*Scripts that build scenes*
+ + + + + + +
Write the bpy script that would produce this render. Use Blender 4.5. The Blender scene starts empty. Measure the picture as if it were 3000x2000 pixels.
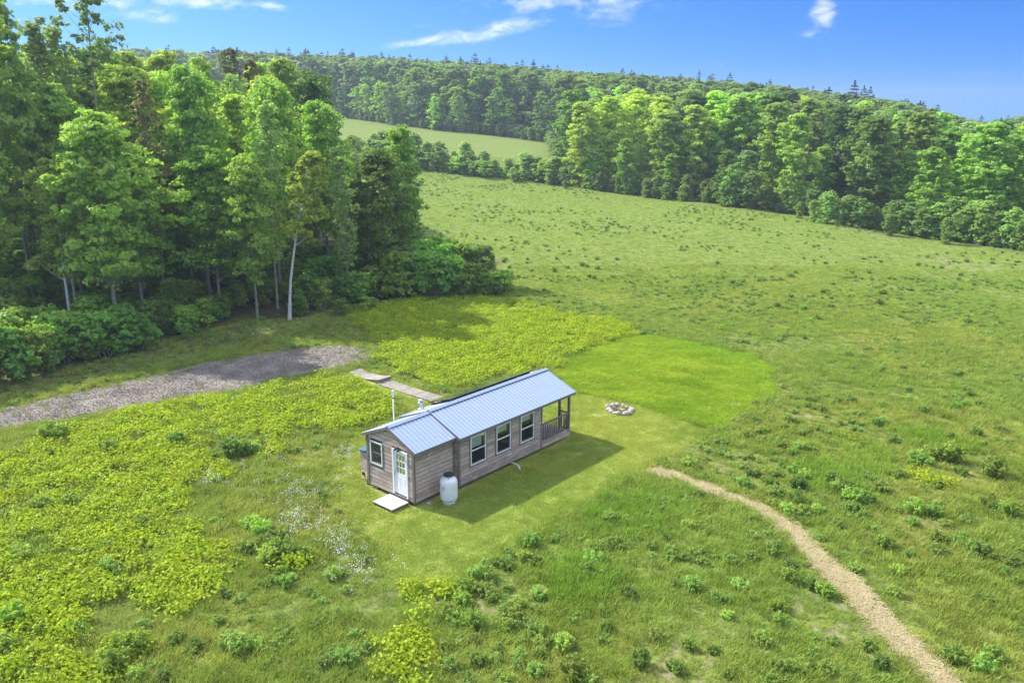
import bpy, math, numpy as np
from mathutils import Matrix, Vector
S = bpy.context.scene
COL = S.collection
rad = math.radians
# ------------------------------------------------------------------ camera
CAM = np.array([-21.327, -25.598, 16.320]); FPX = 2386.77
PI_, RO_, YA_ = 0.2716, 0.0042, 0.8546
Fv = np.array([math.cos(PI_)*math.sin(YA_), math.cos(PI_)*math.cos(YA_), -math.sin(PI_)])
Rv = np.array([math.cos(YA_), -math.sin(YA_), 0.0]); Uv = np.cross(Rv, Fv)
Rv, Uv = Rv*math.cos(RO_)+Uv*math.sin(RO_), Uv*math.cos(RO_)-Rv*math.sin(RO_)
Fh = np.array([math.sin(YA_), math.cos(YA_)]); Rh = np.array([math.cos(YA_), -math.sin(YA_)])
cd = bpy.data.cameras.new('camera'); cam = bpy.data.objects.new('camera', cd); COL.objects.link(cam)
cam.matrix_world = Matrix(((Rv[0], Uv[0], -Fv[0], CAM[0]), (Rv[1], Uv[1], -Fv[1], CAM[1]), (Rv[2], Uv[2], -Fv[2], CAM[2]), (0, 0, 0, 1)))
cd.sensor_width = 36; cd.lens = FPX/3000*36; cd.clip_start = .5; cd.clip_end = 9000
S.camera = cam
S.render.resolution_x = 1024; S.render.resolution_y = 682
# ------------------------------------------------------------------ light
SUN_AZ, SUN_EL = rad(103), rad(42.5)
sd = Vector((math.cos(SUN_AZ)*math.cos(SUN_EL), math.sin(SUN_AZ)*math.cos(SUN_EL), math.sin(SUN_EL)))
sl = bpy.data.lights.new('sun', 'SUN'); sun = bpy.data.objects.new('sun', sl); COL.objects.link(sun)
sl.energy = 2.55; sl.angle = rad(.53); sl.color = (1, .955, .87)
sun.rotation_euler = sd.to_track_quat('Z', 'Y').to_euler()
S.view_settings.view_transform = 'Standard'; S.view_settings.look = 'None'
S.view_settings.exposure = 1.6; S.view_settings.gamma = 1; S.view_settings.use_curve_mapping = False
S.cycles.use_denoising = True
S.cycles.max_bounces = 6; S.cycles.diffuse_bounces = 4; S.cycles.glossy_bounces = 3; S.cycles.transmission_bounces = 4
S.cycles.transparent_max_bounces = 12; S.cycles.volume_bounces = 0
S.cycles.caustics_reflective = False; S.cycles.caustics_refractive = False

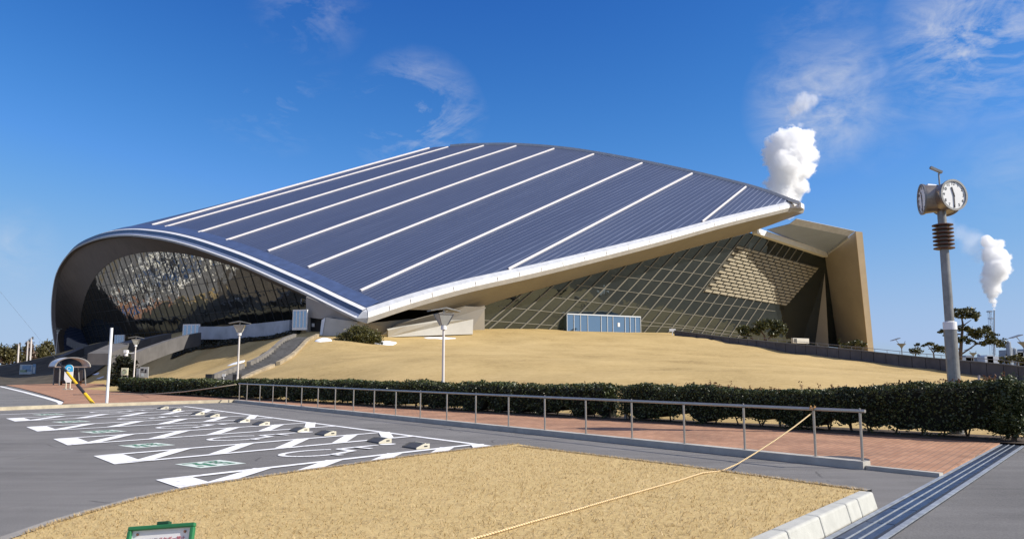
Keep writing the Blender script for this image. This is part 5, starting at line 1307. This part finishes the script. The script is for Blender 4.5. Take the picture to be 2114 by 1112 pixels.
for x_ in (-.14, .16):
    k = MB(); k.tube([bs + tilt * x_, bs + tilt * x_ + zax * (zz0 - bs.z + .1)], .045, 8); k.build('leg', M_CREAM, bt)
k = MB(); 
for x_ in (-.14, .16): k.box(bs + tilt * x_ + zax * .04, (.3, .3, .08))
k.build('base', M_PALE, bt)

wp0, wp1 = G(220, 834, BZ), P(231, 680, 36.3); k = MB(); k.tube([wp0, Vector((wp0.x, wp0.y, wp1.z))], .062, 12); o = k.build('white_pole', M_WHITE); tag(o, 'plain tall white pole standing at the kerb corner beside the striped guy wire', 'pole')
gy = thing('guy_wire', G(195, 836), 'slanting guy wire with yellow and black striped guard at the kerb corner', 'guy wire')
def gpt(t): return G(195, 836).lerp(P(87, 706, 37.5), t)
stops = [(0, .17, M_YEL, .075), (.17, .31, M_BLACK, .068), (.31, .50, M_YEL, .06), (.50, .60, M_BLACK, .05)]
for a, c, m, r in stops: k = MB(); k.tube([gpt(a), gpt(c)], r, 12); k.build('guard_sleeve', m, gy)
k = MB(); k.tube([gpt(.6), gpt(1.0), gpt(2.6)], .004, 6); k.build('wire', M_GALV, gy)
# information boards
def board(name, px0, px1, y0, y1, Y, m, label, cat, marks=None, legs=True, ybase=None):
    a, c = P(px0, y1, Y), P(px1, y1, Y); h = P(px0, y0, Y).z - a.z; w = c.x - a.x; t = thing(name, (a.x + w / 2, Y, a.z), label, cat)
    k = MB(); k.box((a.x + w / 2, Y, a.z + h / 2), (w, .08, h)); k.build('panel', m, t, bevel=.01)
    if legs:
        for f_ in (.12, .88):
            k = MB(); k.box((a.x + w * f_, Y + .06, a.z / 2 + h / 2), (.07, .07, a.z + h)); k.build('leg', M_GALV, t)
    for (u0, u1, v0, v1, mm) in (marks or []):
        k = MB(); k.box((a.x + w * (u0 + u1) / 2, Y - .045, a.z + h * (v0 + v1) / 2), (w * (u1 - u0), .012, h * (v1 - v0))); k.build('printed_area', mm, t)
    return t


M_MAPB = mat('map_blue', (.20, .32, .46), rough=.5, var=.3, scale=3); M_MAPG = mat('map_green', (.25, .33, .22), rough=.5, var=.3, scale=3); M_MAPL = mat('map_pale', (.45, .50, .52), rough=.5, var=.15, scale=3)
board('map_board', 40, 66, 752, 772, 108, M_MAPL, 'large map board with blue and green areas near the trees at left', 'sign', [(.2, .9, .5, .9, M_MAPB), (.05, .6, .2, .45, M_MAPG), (.5, .95, .3, .48, M_MAPB)])
board('side_board', 67, 73, 751, 771, 107, M_MAPB, 'narrow blue board standing beside the large map board', 'sign', [(.15, .85, .1, .7, M_MAPL)])
board('grey_board', 288, 306, 757, 779, 63, mat('board_grey', (.36, .36, .35), rough=.6, var=.2, scale=4), 'grey notice board with black marks behind the far hedge', 'sign', [(.15, .45, .62, .85, M_INK), (.6, .8, .45, .8, M_INK), (.2, .5, .12, .4, M_MAPL), (.1, .8, .5, .54, M_INK)])
board('narrow_board', 281, 287, 760, 778, 63.3, mat('board_dim', (.28, .30, .33), rough=.6, var=.2), 'narrow bluish board between the camera lamp post and the grey notice board', 'sign')
cb_ = board('cream_board', 250, 264, 759, 774, 62, mat('board_cream', (.75, .72, .52), rough=.6, var=.05), 'square cream board with a dark ring before the dark shrub', 'sign')
k = MB(); c = P(257, 766.5, 61.93)
for a in np.linspace(0, 2 * math.pi, 20, endpoint=False): k.beam(c + Vector((math.cos(a), 0, math.sin(a))) * .16, c + Vector((math.cos(a + .33), 0, math.sin(a + .33))) * .16, .03, .04, (0, -1, 0))
k.build('ring_mark', M_MAPG, cb_)
c = G(32, 760, 1.2) if False else P(10, 759, 150); k = MB(); k.box(c, (9, .8, .9));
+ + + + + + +
Reproduce each entry precisely, dropping only the pictures.

*Completed exercise*
Write the bpy script that would produce this render. Use Blender 4.5. The Blender scene starts empty. Measure the picture as if it were 3000x2000 pixels.
import bpy, math, numpy as np
from mathutils import Matrix, Vector
S = bpy.context.scene
COL = S.collection
rad = math.radians
# ------------------------------------------------------------------ camera
CAM = np.array([-21.327, -25.598, 16.320]); FPX = 2386.77
PI_, RO_, YA_ = 0.2716, 0.0042, 0.8546
Fv = np.array([math.cos(PI_)*math.sin(YA_), math.cos(PI_)*math.cos(YA_), -math.sin(PI_)])
Rv = np.array([math.cos(YA_), -math.sin(YA_), 0.0]); Uv = np.cross(Rv, Fv)
Rv, Uv = Rv*math.cos(RO_)+Uv*math.sin(RO_), Uv*math.cos(RO_)-Rv*math.sin(RO_)
Fh = np.array([math.sin(YA_), math.cos(YA_)]); Rh = np.array([math.cos(YA_), -math.sin(YA_)])
cd = bpy.data.cameras.new('camera'); cam = bpy.data.objects.new('camera', cd); COL.objects.link(cam)
cam.matrix_world = Matrix(((Rv[0], Uv[0], -Fv[0], CAM[0]), (Rv[1], Uv[1], -Fv[1], CAM[1]), (Rv[2], Uv[2], -Fv[2], CAM[2]), (0, 0, 0, 1)))
cd.sensor_width = 36; cd.lens = FPX/3000*36; cd.clip_start = .5; cd.clip_end = 9000
S.camera = cam
S.render.resolution_x = 1024; S.render.resolution_y = 682
# ------------------------------------------------------------------ light
SUN_AZ, SUN_EL = rad(103), rad(42.5)
sd = Vector((math.cos(SUN_AZ)*math.cos(SUN_EL), math.sin(SUN_AZ)*math.cos(SUN_EL), math.sin(SUN_EL)))
sl = bpy.data.lights.new('sun', 'SUN'); sun = bpy.data.objects.new('sun', sl); COL.objects.link(sun)
sl.energy = 2.55; sl.angle = rad(.53); sl.color = (1, .955, .87)
sun.rotation_euler = sd.to_track_quat('Z', 'Y').to_euler()
S.view_settings.view_transform = 'Standard'; S.view_settings.look = 'None'
S.view_settings.exposure = 1.6; S.view_settings.gamma = 1; S.view_settings.use_curve_mapping = False
S.cycles.use_denoising = True
S.cycles.max_bounces = 6; S.cycles.diffuse_bounces = 4; S.cycles.glossy_bounces = 3; S.cycles.transmission_bounces = 4
S.cycles.transparent_max_bounces = 12; S.cycles.volume_bounces = 0
S.cycles.caustics_reflective = False; S.cycles.caustics_refractive = False

Keep writing the Blender script for this image. This is part 5, starting at line 1307. This part finishes the script. The script is for Blender 4.5. Take the picture to be 2114 by 1112 pixels.
for x_ in (-.14, .16):
    k = MB(); k.tube([bs + tilt * x_, bs + tilt * x_ + zax * (zz0 - bs.z + .1)], .045, 8); k.build('leg', M_CREAM, bt)
k = MB(); 
for x_ in (-.14, .16): k.box(bs + tilt * x_ + zax * .04, (.3, .3, .08))
k.build('base', M_PALE, bt)

wp0, wp1 = G(220, 834, BZ), P(231, 680, 36.3); k = MB(); k.tube([wp0, Vector((wp0.x, wp0.y, wp1.z))], .062, 12); o = k.build('white_pole', M_WHITE); tag(o, 'plain tall white pole standing at the kerb corner beside the striped guy wire', 'pole')
gy = thing('guy_wire', G(195, 836), 'slanting guy wire with yellow and black striped guard at the kerb corner', 'guy wire')
def gpt(t): return G(195, 836).lerp(P(87, 706, 37.5), t)
stops = [(0, .17, M_YEL, .075), (.17, .31, M_BLACK, .068), (.31, .50, M_YEL, .06), (.50, .60, M_BLACK, .05)]
for a, c, m, r in stops: k = MB(); k.tube([gpt(a), gpt(c)], r, 12); k.build('guard_sleeve', m, gy)
k = MB(); k.tube([gpt(.6), gpt(1.0), gpt(2.6)], .004, 6); k.build('wire', M_GALV, gy)
# information boards
def board(name, px0, px1, y0, y1, Y, m, label, cat, marks=None, legs=True, ybase=None):
    a, c = P(px0, y1, Y), P(px1, y1, Y); h = P(px0, y0, Y).z - a.z; w = c.x - a.x; t = thing(name, (a.x + w / 2, Y, a.z), label, cat)
    k = MB(); k.box((a.x + w / 2, Y, a.z + h / 2), (w, .08, h)); k.build('panel', m, t, bevel=.01)
    if legs:
        for f_ in (.12, .88):
            k = MB(); k.box((a.x + w * f_, Y + .06, a.z / 2 + h / 2), (.07, .07, a.z + h)); k.build('leg', M_GALV, t)
    for (u0, u1, v0, v1, mm) in (marks or []):
        k = MB(); k.box((a.x + w * (u0 + u1) / 2, Y - .045, a.z + h * (v0 + v1) / 2), (w * (u1 - u0), .012, h * (v1 - v0))); k.build('printed_area', mm, t)
    return t


M_MAPB = mat('map_blue', (.20, .32, .46), rough=.5, var=.3, scale=3); M_MAPG = mat('map_green', (.25, .33, .22), rough=.5, var=.3, scale=3); M_MAPL = mat('map_pale', (.45, .50, .52), rough=.5, var=.15, scale=3)
board('map_board', 40, 66, 752, 772, 108, M_MAPL, 'large map board with blue and green areas near the trees at left', 'sign', [(.2, .9, .5, .9, M_MAPB), (.05, .6, .2, .45, M_MAPG), (.5, .95, .3, .48, M_MAPB)])
board('side_board', 67, 73, 751, 771, 107, M_MAPB, 'narrow blue board standing beside the large map board', 'sign', [(.15, .85, .1, .7, M_MAPL)])
board('grey_board', 288, 306, 757, 779, 63, mat('board_grey', (.36, .36, .35), rough=.6, var=.2, scale=4), 'grey notice board with black marks behind the far hedge', 'sign', [(.15, .45, .62, .85, M_INK), (.6, .8, .45, .8, M_INK), (.2, .5, .12, .4, M_MAPL), (.1, .8, .5, .54, M_INK)])
board('narrow_board', 281, 287, 760, 778, 63.3, mat('board_dim', (.28, .30, .33), rough=.6, var=.2), 'narrow bluish board between the camera lamp post and the grey notice board', 'sign')
cb_ = board('cream_board', 250, 264, 759, 774, 62, mat('board_cream', (.75, .72, .52), rough=.6, var=.05), 'square cream board with a dark ring before the dark shrub', 'sign')
k = MB(); c = P(257, 766.5, 61.93)
for a in np.linspace(0, 2 * math.pi, 20, endpoint=False): k.beam(c + Vector((math.cos(a), 0, math.sin(a))) * .16, c + Vector((math.cos(a + .33), 0, math.sin(a + .33))) * .16, .03, .04, (0, -1, 0))
k.build('ring_mark', M_MAPG, cb_)
c = G(32, 760, 1.2) if False else P(10, 759, 150); k = MB(); k.box(c, (9, .8, .9));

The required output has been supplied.